2014年5月31日星期六

PS1 Visit: Animatograph Odins Parsipark



Odins Parsipark is an installation artwork assembled in the 3rd floor of MOMA PS1. It contains pictures, objects, stage, literature, sounds and TV shows etc. Its size about 1.000x1.000x400 cm, also called multimedia installation.

  What struck me about this piece was not about its various use of objects, but the sentiment it creates with its surroundings and sounds.

  Firstly, walking in the door of Odins’ Parsipark faces the other door which cannot be opened. A wall in front of you with unorganized images, characters, lines and drawings. But the room is too dim to let me figure out what is on the wall. After giving up of trying to interpret, and turn to the other side of the wall, it contains a plain, flat, nothing but few lamps on the floor, lightening up the place. This was where my mind made a shape turn. From a complicated map of lives, history, etc. to purely nothing. As if it wants your mind to rest after a wind blow. And prepare for a thunderstorm. Of course, I did not know what was coming after.

  Turn to the last side of the room. There is a huge cage with a revolving stage inside. Some TV sets give the room a better brightness. Pictures hanging on the wall, and several military airplane cabin parts and stairs put together on the slowly revolving stage. It is madness, and chaos. If there was a time machine, this is the one you would not wish to take. Inside its cabin, contains sexual context and topics such as German history, Nazis, Hitler. And definitely the sense of irony.

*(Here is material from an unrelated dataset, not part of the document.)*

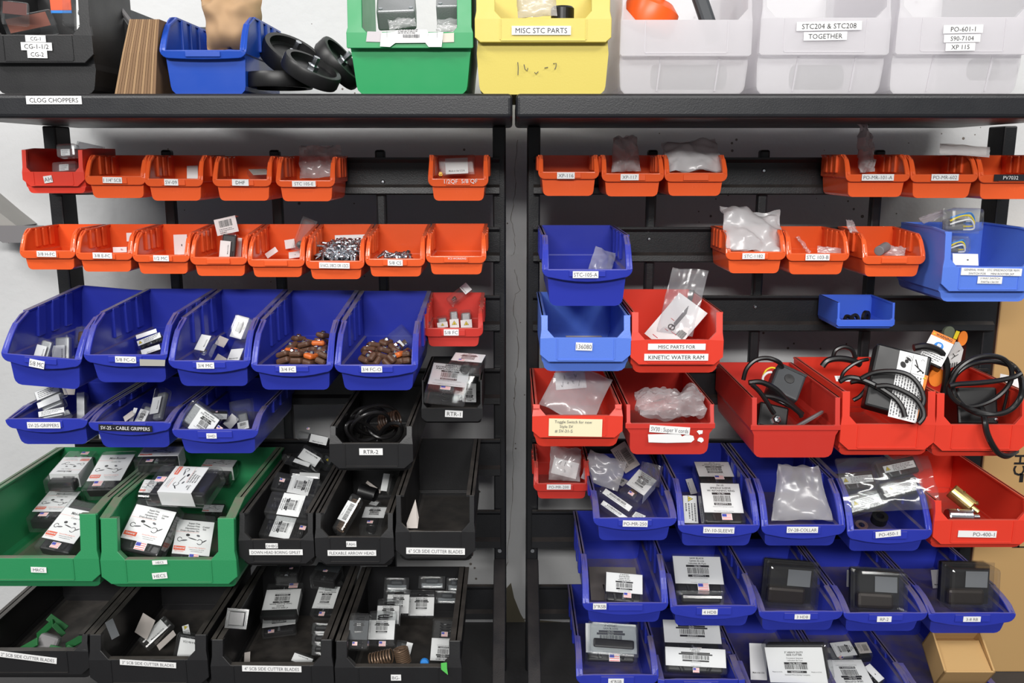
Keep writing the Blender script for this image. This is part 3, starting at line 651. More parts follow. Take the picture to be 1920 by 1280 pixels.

  The artist, in my opinion, is trying to use a dark, negative tone of color and sound sending a message that our world has always been a filthy place. He also trying to say that people looked for brightness under lights, but ended up on a stage of cruelness infinitely. The spinning stage makes us wonder if we had ever gotten out of this circle before, or if we ever will. And it is a disturbing thought to have in mind.